PROBLEM TO SOLVE> Print exactly those lines that run from the beginning of the data to the line bearing "SC.camera = cam", inclusive.

SUPPLIED DATA>

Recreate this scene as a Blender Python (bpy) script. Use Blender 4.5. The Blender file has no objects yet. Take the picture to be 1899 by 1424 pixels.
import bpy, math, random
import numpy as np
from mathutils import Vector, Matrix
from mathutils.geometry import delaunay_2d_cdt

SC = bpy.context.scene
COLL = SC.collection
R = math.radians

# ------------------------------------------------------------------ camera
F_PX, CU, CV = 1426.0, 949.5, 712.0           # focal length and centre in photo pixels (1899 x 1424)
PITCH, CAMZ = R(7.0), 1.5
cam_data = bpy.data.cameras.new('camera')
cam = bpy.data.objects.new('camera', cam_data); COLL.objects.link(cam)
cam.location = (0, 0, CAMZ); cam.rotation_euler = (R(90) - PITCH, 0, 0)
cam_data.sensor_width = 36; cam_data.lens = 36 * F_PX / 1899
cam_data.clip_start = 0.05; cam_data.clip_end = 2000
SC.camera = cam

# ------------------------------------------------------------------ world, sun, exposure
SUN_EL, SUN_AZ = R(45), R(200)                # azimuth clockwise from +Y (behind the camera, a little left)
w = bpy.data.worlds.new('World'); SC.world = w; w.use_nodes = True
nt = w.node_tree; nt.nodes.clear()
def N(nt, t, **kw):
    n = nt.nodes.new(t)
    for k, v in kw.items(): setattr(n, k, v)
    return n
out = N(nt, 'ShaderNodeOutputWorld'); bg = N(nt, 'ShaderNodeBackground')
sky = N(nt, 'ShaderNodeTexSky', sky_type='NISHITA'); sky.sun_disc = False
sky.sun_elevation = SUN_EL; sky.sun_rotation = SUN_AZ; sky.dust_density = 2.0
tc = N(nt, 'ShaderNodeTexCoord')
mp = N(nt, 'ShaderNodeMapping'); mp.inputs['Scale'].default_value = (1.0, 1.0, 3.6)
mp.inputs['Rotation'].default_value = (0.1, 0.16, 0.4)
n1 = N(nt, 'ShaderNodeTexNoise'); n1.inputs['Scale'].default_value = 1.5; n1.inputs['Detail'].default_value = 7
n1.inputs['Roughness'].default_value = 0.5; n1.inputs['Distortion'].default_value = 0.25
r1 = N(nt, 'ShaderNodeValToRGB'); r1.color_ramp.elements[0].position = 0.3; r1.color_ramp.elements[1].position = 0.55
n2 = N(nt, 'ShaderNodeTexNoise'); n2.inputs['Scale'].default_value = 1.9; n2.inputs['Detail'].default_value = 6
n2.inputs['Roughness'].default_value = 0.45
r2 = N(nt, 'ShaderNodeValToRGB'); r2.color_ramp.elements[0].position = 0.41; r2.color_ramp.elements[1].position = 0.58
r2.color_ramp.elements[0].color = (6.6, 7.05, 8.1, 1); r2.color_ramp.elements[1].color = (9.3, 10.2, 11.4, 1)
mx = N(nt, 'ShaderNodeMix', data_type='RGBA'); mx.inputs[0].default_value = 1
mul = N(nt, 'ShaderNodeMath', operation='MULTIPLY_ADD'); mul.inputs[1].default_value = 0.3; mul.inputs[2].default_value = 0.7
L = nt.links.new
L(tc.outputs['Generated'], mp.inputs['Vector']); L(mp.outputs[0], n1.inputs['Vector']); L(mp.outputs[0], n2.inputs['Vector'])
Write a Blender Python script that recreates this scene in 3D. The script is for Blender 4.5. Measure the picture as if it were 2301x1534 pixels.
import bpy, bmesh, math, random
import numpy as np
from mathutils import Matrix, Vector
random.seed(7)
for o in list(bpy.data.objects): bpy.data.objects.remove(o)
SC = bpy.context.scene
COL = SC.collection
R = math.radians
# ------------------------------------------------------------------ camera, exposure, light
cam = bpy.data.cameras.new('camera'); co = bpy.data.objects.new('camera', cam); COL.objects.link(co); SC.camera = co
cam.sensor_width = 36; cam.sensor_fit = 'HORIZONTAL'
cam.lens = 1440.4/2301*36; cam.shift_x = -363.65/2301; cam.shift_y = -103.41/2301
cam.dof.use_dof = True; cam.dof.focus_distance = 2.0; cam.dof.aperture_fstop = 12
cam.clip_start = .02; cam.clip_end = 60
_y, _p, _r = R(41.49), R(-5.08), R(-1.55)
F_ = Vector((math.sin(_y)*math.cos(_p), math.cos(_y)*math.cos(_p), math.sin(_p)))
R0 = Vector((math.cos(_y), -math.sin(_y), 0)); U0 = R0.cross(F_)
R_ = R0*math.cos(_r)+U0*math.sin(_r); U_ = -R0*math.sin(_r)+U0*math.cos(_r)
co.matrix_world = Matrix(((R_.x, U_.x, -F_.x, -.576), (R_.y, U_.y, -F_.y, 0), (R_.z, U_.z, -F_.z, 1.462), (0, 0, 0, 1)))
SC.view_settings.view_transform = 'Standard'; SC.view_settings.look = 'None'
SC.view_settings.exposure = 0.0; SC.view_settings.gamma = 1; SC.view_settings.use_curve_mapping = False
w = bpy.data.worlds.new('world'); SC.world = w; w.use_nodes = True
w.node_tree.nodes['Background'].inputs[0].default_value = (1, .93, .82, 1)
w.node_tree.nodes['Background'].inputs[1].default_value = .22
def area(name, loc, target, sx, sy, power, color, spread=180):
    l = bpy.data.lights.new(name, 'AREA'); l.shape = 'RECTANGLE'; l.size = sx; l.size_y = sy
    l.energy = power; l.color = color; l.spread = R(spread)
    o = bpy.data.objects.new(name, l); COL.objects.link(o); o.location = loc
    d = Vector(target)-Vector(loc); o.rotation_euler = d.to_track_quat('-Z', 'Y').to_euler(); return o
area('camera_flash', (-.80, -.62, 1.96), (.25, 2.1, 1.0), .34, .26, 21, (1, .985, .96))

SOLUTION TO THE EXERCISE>
Recreate this scene as a Blender Python (bpy) script. Use Blender 4.5. The Blender file has no objects yet. Take the picture to be 1899 by 1424 pixels.
import bpy, math, random
import numpy as np
from mathutils import Vector, Matrix
from mathutils.geometry import delaunay_2d_cdt

SC = bpy.context.scene
COLL = SC.collection
R = math.radians

# ------------------------------------------------------------------ camera
F_PX, CU, CV = 1426.0, 949.5, 712.0           # focal length and centre in photo pixels (1899 x 1424)
PITCH, CAMZ = R(7.0), 1.5
cam_data = bpy.data.cameras.new('camera')
cam = bpy.data.objects.new('camera', cam_data); COLL.objects.link(cam)
cam.location = (0, 0, CAMZ); cam.rotation_euler = (R(90) - PITCH, 0, 0)
cam_data.sensor_width = 36; cam_data.lens = 36 * F_PX / 1899
cam_data.clip_start = 0.05; cam_data.clip_end = 2000
SC.camera = cam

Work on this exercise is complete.